View Full Version : Help with ID - 4 blade prop

12-06-2015, 01:26 PM
Hello All

I have a 4 blade propeller that I am looking to sell, but wanted to find out more about it.

I have spent most of the afternoon looking through this forum and am seriously impressed with the level of knowledge.

I am a little clearer about what I have, but decided to take the plunge and ask the experts what it is and hopefully an indication of its value.

I believe it is a Target Towing plane winch propeller.

The DRG number is T29505/2 but there is also the number 3899 stamped next to it as well.

Thanks in anticipation.


12-07-2015, 12:09 PM
I can't be sure, but I think I've seen that model before and it was thought to be from an auxiliary prop and is of British design. It may go back to the late teens or early twenties.

I don't think it was felt to have been used on a target drone, but am not sure of that.

12-08-2015, 06:07 AM
I have seen the same propeller in Australia (where is your one?) and it was described as coming off a Supermarine Seagull - Walrus, a mid thirties amphibian.

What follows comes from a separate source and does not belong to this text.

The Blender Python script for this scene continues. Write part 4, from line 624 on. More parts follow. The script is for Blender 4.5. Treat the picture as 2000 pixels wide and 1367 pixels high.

This was unverified and I have never seen the aircraft with this fitted. This is a small propellor roughly three feet in diameter with a very lightweight hub taking a small diameter shaft, perhaps 3/4 of an inch? My thoughts are that it was used on a high capacity wind powered electrical generator, though I have never seen a four bladed application like this. Without an accurate ID it is hard to put a value on it. What makes you say it went on a target?

Bob Gardner
12-08-2015, 06:43 AM
Welcome, Licia, to the forum.

You are quite correct. It is a winch propeller from a target tug aircraft, most probably a WW2 aircraft. When not in use it rested inside the fuselage of the aircraft.

The aircraft towed the target drogue off the ground and when required for target practice, this prop was lowered into the airstream to provide the power for the winch which let out the drogue quite a long distance behind the aircraft; at least several hundred yards; sometimes nearly a mile.

I recall that once, when deployed for ships of the Royal Navy, a shell exploded just behind the target tug, where upon the pilot, with considerable sang froid, radioed to the ship "I'm pulling this ruddy target, not pushing it!"

The letter T on the drawing number indicates the authority that designed it, the Royal Aircraft Establishment.

Some years ago a dealer offered one on eBay with the fanciful thought that it was an auxiliary prop from an airship, and everyone who had one believed it, but fortunately this seems to have ended now.

Your prop would sell at auction here in the UK for about 200 GBP. If you clean it carefully with a cloth dampened in warm water, dry it, and polish it with beeswax it will look much better.

With kind regards,


12-08-2015, 07:00 AM
Wow, that's great thanks for the very detailed response Bob.

I have seen a very similar looking prop on the crash site orkney web page that suggested it may have been from a Miles Martinet type aircraft and that they are quite rare.

Is this a possibility for my prop?

Once again thanks all for your help.

kind regards


Bob Gardner
12-10-2015, 04:43 PM

I suspect the Miles Martinet is oft mentioned simply because it was the first purpose built target tug in the RAF.

It was usual in the RAF to use obsolete but powerful aircraft in the role; examples are the Hawker Henley a light bomber, the Defiant fighter with the rear gun turret removed, and in the later years of WW2 and well into the fifties such aircraft as Beaufighters, Mosquitos and Tempests were used. This range of aircraft suggests that all used a standard winch and target. A powerful aircraft was essential to tow about a mile of cable and the drogue, which of course was almost an air brake.

I remember in the late 1970s at an Army fire power demonstration a Canberra bomber appeared. The commentator on the Tannoy announced that it was a target tug and that troops would fire at the drogue that it pulled. The Canberra arrived at a slow speed and went and nothing happened. We idly debated whether he had forgotten his drogue target when at last it appeared some minutes later, at least three quarters of a mile behind the aircraft.